====== MATERIALS PROVIDED
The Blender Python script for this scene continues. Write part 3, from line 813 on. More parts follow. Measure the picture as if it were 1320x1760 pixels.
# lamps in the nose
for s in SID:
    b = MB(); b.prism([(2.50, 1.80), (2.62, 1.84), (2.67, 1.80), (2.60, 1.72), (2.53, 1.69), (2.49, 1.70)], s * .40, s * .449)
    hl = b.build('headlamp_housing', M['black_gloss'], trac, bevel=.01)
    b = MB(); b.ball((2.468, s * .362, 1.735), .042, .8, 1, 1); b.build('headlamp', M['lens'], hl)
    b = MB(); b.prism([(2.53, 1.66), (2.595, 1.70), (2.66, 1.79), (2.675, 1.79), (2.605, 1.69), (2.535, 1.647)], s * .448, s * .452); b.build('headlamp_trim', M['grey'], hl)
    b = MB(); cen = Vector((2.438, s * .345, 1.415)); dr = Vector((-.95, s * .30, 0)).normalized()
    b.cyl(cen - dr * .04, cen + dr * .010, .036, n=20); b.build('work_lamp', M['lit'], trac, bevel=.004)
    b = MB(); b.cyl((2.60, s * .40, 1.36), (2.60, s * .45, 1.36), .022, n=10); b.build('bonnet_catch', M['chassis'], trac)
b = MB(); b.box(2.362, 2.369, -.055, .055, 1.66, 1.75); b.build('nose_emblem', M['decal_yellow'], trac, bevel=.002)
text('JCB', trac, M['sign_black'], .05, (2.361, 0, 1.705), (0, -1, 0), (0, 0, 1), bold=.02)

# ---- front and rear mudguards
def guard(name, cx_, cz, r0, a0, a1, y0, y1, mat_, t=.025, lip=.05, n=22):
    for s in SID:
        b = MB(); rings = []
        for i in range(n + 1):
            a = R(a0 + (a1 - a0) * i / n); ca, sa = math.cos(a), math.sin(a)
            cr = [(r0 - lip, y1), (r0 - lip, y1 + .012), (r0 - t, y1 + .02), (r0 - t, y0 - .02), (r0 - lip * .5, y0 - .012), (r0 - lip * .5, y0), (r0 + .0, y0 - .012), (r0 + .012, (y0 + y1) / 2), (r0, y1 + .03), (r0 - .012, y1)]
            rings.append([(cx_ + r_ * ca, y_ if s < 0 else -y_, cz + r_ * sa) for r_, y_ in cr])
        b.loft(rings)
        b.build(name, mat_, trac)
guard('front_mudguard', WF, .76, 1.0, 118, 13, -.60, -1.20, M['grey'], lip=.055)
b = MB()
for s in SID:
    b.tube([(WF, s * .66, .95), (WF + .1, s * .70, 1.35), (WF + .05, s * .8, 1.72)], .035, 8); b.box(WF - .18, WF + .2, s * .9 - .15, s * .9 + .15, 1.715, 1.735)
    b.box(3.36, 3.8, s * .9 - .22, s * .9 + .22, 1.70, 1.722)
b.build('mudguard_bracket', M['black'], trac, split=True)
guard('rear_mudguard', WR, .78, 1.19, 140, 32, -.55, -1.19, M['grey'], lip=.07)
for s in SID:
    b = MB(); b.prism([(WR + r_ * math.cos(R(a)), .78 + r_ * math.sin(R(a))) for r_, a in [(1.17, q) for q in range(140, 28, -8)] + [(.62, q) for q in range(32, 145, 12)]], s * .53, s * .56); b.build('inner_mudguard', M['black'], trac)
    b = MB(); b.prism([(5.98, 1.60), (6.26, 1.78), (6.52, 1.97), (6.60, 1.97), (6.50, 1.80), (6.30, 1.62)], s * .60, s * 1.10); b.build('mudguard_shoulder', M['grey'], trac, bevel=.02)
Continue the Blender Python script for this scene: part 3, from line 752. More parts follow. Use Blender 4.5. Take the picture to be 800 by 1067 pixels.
============
OBJECTIVE: Quote the entire listing above exactly.

WORKED SOLUTION:
The Blender Python script for this scene continues. Write part 3, from line 813 on. More parts follow. Measure the picture as if it were 1320x1760 pixels.
# lamps in the nose
for s in SID:
    b = MB(); b.prism([(2.50, 1.80), (2.62, 1.84), (2.67, 1.80), (2.60, 1.72), (2.53, 1.69), (2.49, 1.70)], s * .40, s * .449)
    hl = b.build('headlamp_housing', M['black_gloss'], trac, bevel=.01)
    b = MB(); b.ball((2.468, s * .362, 1.735), .042, .8, 1, 1); b.build('headlamp', M['lens'], hl)
    b = MB(); b.prism([(2.53, 1.66), (2.595, 1.70), (2.66, 1.79), (2.675, 1.79), (2.605, 1.69), (2.535, 1.647)], s * .448, s * .452); b.build('headlamp_trim', M['grey'], hl)
    b = MB(); cen = Vector((2.438, s * .345, 1.415)); dr = Vector((-.95, s * .30, 0)).normalized()
    b.cyl(cen - dr * .04, cen + dr * .010, .036, n=20); b.build('work_lamp', M['lit'], trac, bevel=.004)
    b = MB(); b.cyl((2.60, s * .40, 1.36), (2.60, s * .45, 1.36), .022, n=10); b.build('bonnet_catch', M['chassis'], trac)
b = MB(); b.box(2.362, 2.369, -.055, .055, 1.66, 1.75); b.build('nose_emblem', M['decal_yellow'], trac, bevel=.002)
text('JCB', trac, M['sign_black'], .05, (2.361, 0, 1.705), (0, -1, 0), (0, 0, 1), bold=.02)

# ---- front and rear mudguards
def guard(name, cx_, cz, r0, a0, a1, y0, y1, mat_, t=.025, lip=.05, n=22):
    for s in SID:
        b = MB(); rings = []
        for i in range(n + 1):
            a = R(a0 + (a1 - a0) * i / n); ca, sa = math.cos(a), math.sin(a)
            cr = [(r0 - lip, y1), (r0 - lip, y1 + .012), (r0 - t, y1 + .02), (r0 - t, y0 - .02), (r0 - lip * .5, y0 - .012), (r0 - lip * .5, y0), (r0 + .0, y0 - .012), (r0 + .012, (y0 + y1) / 2), (r0, y1 + .03), (r0 - .012, y1)]
            rings.append([(cx_ + r_ * ca, y_ if s < 0 else -y_, cz + r_ * sa) for r_, y_ in cr])
        b.loft(rings)
        b.build(name, mat_, trac)
guard('front_mudguard', WF, .76, 1.0, 118, 13, -.60, -1.20, M['grey'], lip=.055)
b = MB()
for s in SID:
    b.tube([(WF, s * .66, .95), (WF + .1, s * .70, 1.35), (WF + .05, s * .8, 1.72)], .035, 8); b.box(WF - .18, WF + .2, s * .9 - .15, s * .9 + .15, 1.715, 1.735)
    b.box(3.36, 3.8, s * .9 - .22, s * .9 + .22, 1.70, 1.722)
b.build('mudguard_bracket', M['black'], trac, split=True)
guard('rear_mudguard', WR, .78, 1.19, 140, 32, -.55, -1.19, M['grey'], lip=.07)
for s in SID:
    b = MB(); b.prism([(WR + r_ * math.cos(R(a)), .78 + r_ * math.sin(R(a))) for r_, a in [(1.17, q) for q in range(140, 28, -8)] + [(.62, q) for q in range(32, 145, 12)]], s * .53, s * .56); b.build('inner_mudguard', M['black'], trac)
    b = MB(); b.prism([(5.98, 1.60), (6.26, 1.78), (6.52, 1.97), (6.60, 1.97), (6.50, 1.80), (6.30, 1.62)], s * .60, s * 1.10); b.build('mudguard_shoulder', M['grey'], trac, bevel=.02)
Continue the Blender Python script for this scene: part 3, from line 752. More parts follow. Use Blender 4.5. Take the picture to be 800 by 1067 pixels.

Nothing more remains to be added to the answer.